Quando uno si sposa si fa le foto proprio perché quando le riguarda ritrova un suo momento importante ma vissuto assieme alle persone che per lui erano significative, e questo su più larga scala succede anche con gli eventi storici. Eppure proprio per queste sue caratteristiche la memoria, e la memoria condivisa ancora di più, ha la necessità del confronto, dello scambio, del racconto. E’ evidente che qualcosa non ha funzionato: non credo per colpa di chi ha raccontato le proprie esperienze, anche contraddittorie, ma probabilmente a seguito di quella narrazione, portata avanti un po’ da tutti i media, che ha sempre presentato i fatti di quel luglio del 2001 attraverso la lente deformante degli opposti estremismi. Per questo oggi, a vent’anni di distanza, ci sembra necessario storicizzare in maniera diversa quella memoria e ci piace pensare di dare il nostro piccolo contributo in quella direzione in mezzo ai tanti che ci provano. Perché in definitiva basta che una generazione abdichi al dovere di raccontare ciò che ha vissuto e quella successiva si ritroverà orfana di quella storia.
( I ) Dal libro di Giovanni mari, da voi intervistato sembra che dal g8 di Genova non siano usciti né vincitori né vinti. Secondo voi invece?
( D e P ) Giovanni Mari parla di fallimento e lo fa in maniera puntuale, passa in rassegna gli attori di quei giorni e spiega chiaramente perché ritiene i loro comportamenti fallimentari: non è una questione di secondo noi o secondo altri, è così. Sono dati di fatto, non opinioni. Tuttavia se dobbiamo dirti dove non riusciamo ad essere concordi con lui è nel principio, ci sembra che il difetto stia nel manico.
Cioè, perché bisogna decretare vincitori e vinti? Genova non è una guerra.
E’ stata guerriglia di strada, questo è certo.
E’ stata conflitto sociale, ovviamente: tra le idee del movimento e le istanze di poteri sovranazionali.
Ma Genova è stato un attacco, una risposta ad un tentativo di coesione sociale attorno a principi e valori giusti.
E di nuovo i giudizi non c’entrano niente: sono i fatti che parlano. Dopo vent’anni i punti dell’agenda che aveva il movimento sono diventate le emergenze condivise, a volte in parte o per convenienza, da quello stesso potere che ne esigeva la repressione.
Insomma il problema non è chi ha vinto o chi ha perso vent’anni fa, il problema è trovare una memoria condivisa delle azioni e delle reazioni che erano all’opera allora e lo sono ancora oggi, perché siamo noi oggi che abbiamo tutto da vincere o tutto da perdere.
( I ) Mario Placanica: assassino o capro espiatorio?
( D e P ) Assassino non lo sappiamo, di sicuro non per la giustizia italiana che ha ritenuto l’azione a lui imputata come legittima difesa.
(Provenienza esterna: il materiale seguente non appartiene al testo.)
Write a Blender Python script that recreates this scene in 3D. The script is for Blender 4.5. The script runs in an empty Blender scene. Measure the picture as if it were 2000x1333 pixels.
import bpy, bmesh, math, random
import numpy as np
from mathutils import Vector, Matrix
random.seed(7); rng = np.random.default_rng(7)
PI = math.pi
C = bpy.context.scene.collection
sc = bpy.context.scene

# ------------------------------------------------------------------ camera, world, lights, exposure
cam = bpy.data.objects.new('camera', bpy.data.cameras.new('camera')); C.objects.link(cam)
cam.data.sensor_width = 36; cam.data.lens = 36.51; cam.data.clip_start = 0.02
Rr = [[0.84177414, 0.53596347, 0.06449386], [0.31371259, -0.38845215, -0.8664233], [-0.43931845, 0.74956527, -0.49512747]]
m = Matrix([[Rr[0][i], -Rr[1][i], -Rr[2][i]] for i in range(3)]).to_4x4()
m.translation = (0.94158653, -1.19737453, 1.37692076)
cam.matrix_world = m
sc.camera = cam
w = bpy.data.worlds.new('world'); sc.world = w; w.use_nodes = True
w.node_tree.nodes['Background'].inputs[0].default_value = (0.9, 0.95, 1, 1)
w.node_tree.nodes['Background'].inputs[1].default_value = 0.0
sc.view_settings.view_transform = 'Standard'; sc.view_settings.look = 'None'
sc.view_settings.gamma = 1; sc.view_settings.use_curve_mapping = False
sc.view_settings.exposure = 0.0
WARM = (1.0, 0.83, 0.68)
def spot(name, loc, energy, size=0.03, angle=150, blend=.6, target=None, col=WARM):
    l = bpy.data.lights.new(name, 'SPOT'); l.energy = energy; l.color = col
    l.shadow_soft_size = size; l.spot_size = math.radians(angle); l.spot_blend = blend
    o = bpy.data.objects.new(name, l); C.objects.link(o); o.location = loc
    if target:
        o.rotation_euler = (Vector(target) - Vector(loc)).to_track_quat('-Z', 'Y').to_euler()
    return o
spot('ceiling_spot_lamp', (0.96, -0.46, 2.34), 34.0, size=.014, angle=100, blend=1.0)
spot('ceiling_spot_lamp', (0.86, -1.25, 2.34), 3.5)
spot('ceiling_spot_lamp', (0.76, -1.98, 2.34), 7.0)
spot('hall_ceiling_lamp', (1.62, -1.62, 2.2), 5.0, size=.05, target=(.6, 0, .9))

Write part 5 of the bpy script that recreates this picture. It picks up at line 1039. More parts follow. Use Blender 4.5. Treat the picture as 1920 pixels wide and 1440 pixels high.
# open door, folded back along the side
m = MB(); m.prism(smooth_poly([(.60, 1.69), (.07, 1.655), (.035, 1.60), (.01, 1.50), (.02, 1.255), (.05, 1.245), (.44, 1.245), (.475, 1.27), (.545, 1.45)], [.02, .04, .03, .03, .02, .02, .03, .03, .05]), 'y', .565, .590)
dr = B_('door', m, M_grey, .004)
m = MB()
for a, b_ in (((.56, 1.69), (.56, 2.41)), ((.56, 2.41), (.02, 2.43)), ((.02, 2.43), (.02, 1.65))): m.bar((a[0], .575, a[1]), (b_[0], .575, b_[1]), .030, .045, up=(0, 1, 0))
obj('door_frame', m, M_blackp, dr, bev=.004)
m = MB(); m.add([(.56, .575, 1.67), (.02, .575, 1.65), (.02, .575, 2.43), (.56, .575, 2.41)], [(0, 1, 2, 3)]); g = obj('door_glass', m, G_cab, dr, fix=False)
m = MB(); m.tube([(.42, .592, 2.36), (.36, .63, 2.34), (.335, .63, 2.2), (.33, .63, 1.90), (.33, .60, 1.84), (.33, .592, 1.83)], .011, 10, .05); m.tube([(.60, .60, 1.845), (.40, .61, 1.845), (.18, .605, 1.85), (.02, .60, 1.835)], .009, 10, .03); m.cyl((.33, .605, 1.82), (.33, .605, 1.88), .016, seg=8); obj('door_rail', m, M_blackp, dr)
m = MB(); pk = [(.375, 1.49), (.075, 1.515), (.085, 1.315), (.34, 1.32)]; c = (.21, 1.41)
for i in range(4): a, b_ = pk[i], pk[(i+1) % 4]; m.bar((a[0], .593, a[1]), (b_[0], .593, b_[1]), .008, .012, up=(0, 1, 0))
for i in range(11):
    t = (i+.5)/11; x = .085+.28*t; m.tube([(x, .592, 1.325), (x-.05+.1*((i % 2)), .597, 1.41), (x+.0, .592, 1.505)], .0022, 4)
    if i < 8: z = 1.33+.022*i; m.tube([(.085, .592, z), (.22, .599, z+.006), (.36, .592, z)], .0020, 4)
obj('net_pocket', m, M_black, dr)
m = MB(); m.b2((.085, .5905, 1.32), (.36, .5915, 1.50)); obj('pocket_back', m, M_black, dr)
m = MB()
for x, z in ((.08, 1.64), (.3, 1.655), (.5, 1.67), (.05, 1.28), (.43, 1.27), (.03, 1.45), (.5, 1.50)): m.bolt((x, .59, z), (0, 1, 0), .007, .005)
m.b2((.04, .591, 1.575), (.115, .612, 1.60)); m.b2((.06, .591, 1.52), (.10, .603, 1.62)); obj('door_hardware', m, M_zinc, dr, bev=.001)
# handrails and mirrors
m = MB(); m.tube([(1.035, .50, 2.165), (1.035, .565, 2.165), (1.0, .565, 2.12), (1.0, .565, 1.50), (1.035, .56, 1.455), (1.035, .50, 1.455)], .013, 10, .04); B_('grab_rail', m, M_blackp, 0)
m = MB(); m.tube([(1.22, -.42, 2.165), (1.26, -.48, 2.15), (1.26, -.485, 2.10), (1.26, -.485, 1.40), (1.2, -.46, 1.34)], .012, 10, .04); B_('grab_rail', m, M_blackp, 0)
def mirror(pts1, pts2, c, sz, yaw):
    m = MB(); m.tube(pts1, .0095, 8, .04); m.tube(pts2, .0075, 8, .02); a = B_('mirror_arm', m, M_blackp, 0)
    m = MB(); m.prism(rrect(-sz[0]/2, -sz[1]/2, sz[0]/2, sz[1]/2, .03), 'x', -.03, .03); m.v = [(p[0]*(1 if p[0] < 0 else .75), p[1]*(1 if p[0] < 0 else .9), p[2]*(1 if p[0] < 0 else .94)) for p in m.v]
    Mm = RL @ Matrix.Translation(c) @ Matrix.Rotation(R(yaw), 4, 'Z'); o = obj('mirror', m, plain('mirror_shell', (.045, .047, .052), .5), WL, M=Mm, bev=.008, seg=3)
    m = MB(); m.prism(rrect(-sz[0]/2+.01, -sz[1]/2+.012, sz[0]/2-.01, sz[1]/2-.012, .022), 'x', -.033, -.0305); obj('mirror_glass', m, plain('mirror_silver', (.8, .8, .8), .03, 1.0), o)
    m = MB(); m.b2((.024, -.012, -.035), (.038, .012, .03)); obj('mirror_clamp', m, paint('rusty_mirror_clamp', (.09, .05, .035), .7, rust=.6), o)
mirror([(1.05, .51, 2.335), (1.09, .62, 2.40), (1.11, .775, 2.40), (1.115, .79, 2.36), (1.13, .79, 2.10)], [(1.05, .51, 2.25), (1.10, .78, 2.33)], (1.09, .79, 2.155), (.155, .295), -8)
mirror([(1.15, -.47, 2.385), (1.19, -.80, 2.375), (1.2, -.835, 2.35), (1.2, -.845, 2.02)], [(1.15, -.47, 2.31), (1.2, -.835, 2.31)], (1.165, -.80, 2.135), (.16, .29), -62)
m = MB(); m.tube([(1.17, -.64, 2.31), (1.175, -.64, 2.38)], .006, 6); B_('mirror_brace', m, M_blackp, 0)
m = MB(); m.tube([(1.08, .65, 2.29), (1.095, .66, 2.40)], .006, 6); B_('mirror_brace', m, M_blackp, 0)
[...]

Eppure ancora troppi sono i dubbi sulla dinamica. Non quella di piazza Alimonda, che ormai ci è chiara, ma quella all’interno del defender: non sappiamo con certezza chi c’era, chi ha sparato, perché quella camionetta stava lì.
Haidi Giuliani ce lo ha detto chiaramente, lei non crede che sia stato Placanica a sparare, e al di là di condividere o meno la sua opinione i dubbi comunque rimangono e sono oggettivi. La mancanza di un indagine seria sulla morte di Carlo Giuliani è uno dei motivi per cui la memoria sui fatti genovesi è diventata così debole alla prova del tempo.
Capro espiatorio senz’altro, con che grado di connivenza non ci è dato sapere ma sicuramente in certa misura Placanica è stato consapevole del meccanismo in cui era entrato. Un meccanismo che lo ha stritolato facendolo scivolare nelle maglie dell’istituzione psichiatrica e, senz’altro, gli ha rovinato la vita.